● **To be done**
Transcribe the listing exactly, leaving out every picture.

● **Source material**
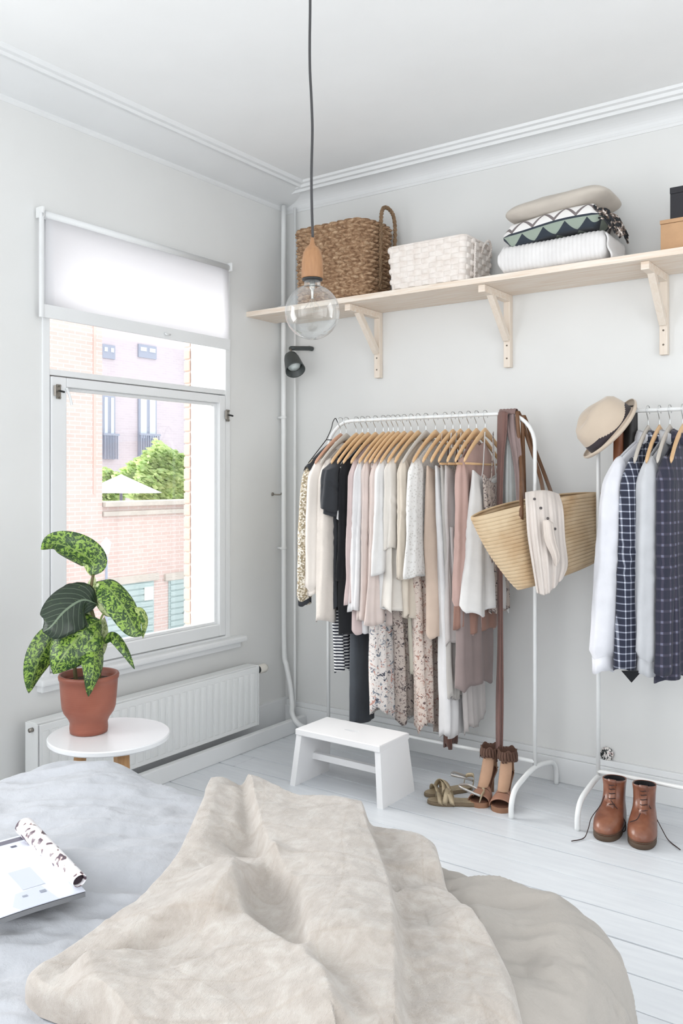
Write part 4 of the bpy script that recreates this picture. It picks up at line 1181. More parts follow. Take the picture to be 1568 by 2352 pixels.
# wire hanger with the sequin jacket, last against the corner
wh_ = thing('wire_hanger', 'dark wire hanger at the corner end holding the sequin jacket', 'hanger', (hx_(770), RY, RZ), 'clothes hangers on the racks')
x = hx_(770)
MB().tube(spl([(x, RY + 0.02, RZ - 0.005), (x, RY, RZ + 0.0145), (x, RY - 0.02, RZ - 0.004), (x, RY - 0.03, RZ - 0.03), (x, RY - 0.05, RZ - 0.06), (x, RY - 0.07, RZ - 0.085)], 24), 0.002, 7, up=(1, 0, 0)).build('hook', m_black, wh_)
MB().tube([(x, RY - 0.20, RZ - 0.19), (x, RY - 0.07, RZ - 0.085), (x, RY + 0.05, RZ - 0.085), (x, RY + 0.2, RZ - 0.19)], 0.0022, 7, up=(1, 0, 0)).build('shoulder', m_black, wh_)
gm_(770, 'sequin_jacket', 'beige sequined jacket with dark shoulders hanging nearest the corner', 'jacket', 'sequin', 1330, w=0.195, sleeve=dict(v=1388, rx=0.024, rx1=0.030, r0=0.045, r1=0.042, dx=-0.012, out=0.032, rip=0.04, cuff=0.06), z_sh=-0.088, cuff_mat=F['char'])
def yoke(t_, x, yc, zr, G):
    MB().grid(np.array([[(x + s_ * 0.012, yc + y, zr - 0.086 - 0.112 * (abs(y) / 0.2) ** 1.25 - (0 if k == 1 else 0.018)) for k, s_ in ((0, -1.3), (1, -0.6), (1, 0.6), (0, 1.3))] for y in np.linspace(-0.215, 0.215, 20)])).build('yoke', F['char'], t_, solid=0.001)
yoke(bpy.data.objects['sequin_jacket'], hx_(770), RY, RZ, None)
gm_(784, 'knit_jumper', 'cream ribbed knit jumper with full long sleeves', 'jumper', 'knit', 1330, w=0.19, th=0.022, sleeve=dict(v=1362, rx=0.034, rx1=0.038, r0=0.050, r1=0.050, out=0.026, rip=0.05, k=3, cuff=0.05), collar=(0.055, 0.022))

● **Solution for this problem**
Write part 4 of the bpy script that recreates this picture. It picks up at line 1181. More parts follow. Take the picture to be 1568 by 2352 pixels.
# wire hanger with the sequin jacket, last against the corner
wh_ = thing('wire_hanger', 'dark wire hanger at the corner end holding the sequin jacket', 'hanger', (hx_(770), RY, RZ), 'clothes hangers on the racks')
x = hx_(770)
MB().tube(spl([(x, RY + 0.02, RZ - 0.005), (x, RY, RZ + 0.0145), (x, RY - 0.02, RZ - 0.004), (x, RY - 0.03, RZ - 0.03), (x, RY - 0.05, RZ - 0.06), (x, RY - 0.07, RZ - 0.085)], 24), 0.002, 7, up=(1, 0, 0)).build('hook', m_black, wh_)
MB().tube([(x, RY - 0.20, RZ - 0.19), (x, RY - 0.07, RZ - 0.085), (x, RY + 0.05, RZ - 0.085), (x, RY + 0.2, RZ - 0.19)], 0.0022, 7, up=(1, 0, 0)).build('shoulder', m_black, wh_)
gm_(770, 'sequin_jacket', 'beige sequined jacket with dark shoulders hanging nearest the corner', 'jacket', 'sequin', 1330, w=0.195, sleeve=dict(v=1388, rx=0.024, rx1=0.030, r0=0.045, r1=0.042, dx=-0.012, out=0.032, rip=0.04, cuff=0.06), z_sh=-0.088, cuff_mat=F['char'])
def yoke(t_, x, yc, zr, G):
    MB().grid(np.array([[(x + s_ * 0.012, yc + y, zr - 0.086 - 0.112 * (abs(y) / 0.2) ** 1.25 - (0 if k == 1 else 0.018)) for k, s_ in ((0, -1.3), (1, -0.6), (1, 0.6), (0, 1.3))] for y in np.linspace(-0.215, 0.215, 20)])).build('yoke', F['char'], t_, solid=0.001)
yoke(bpy.data.objects['sequin_jacket'], hx_(770), RY, RZ, None)
gm_(784, 'knit_jumper', 'cream ribbed knit jumper with full long sleeves', 'jumper', 'knit', 1330, w=0.19, th=0.022, sleeve=dict(v=1362, rx=0.034, rx1=0.038, r0=0.050, r1=0.050, out=0.026, rip=0.05, k=3, cuff=0.05), collar=(0.055, 0.022))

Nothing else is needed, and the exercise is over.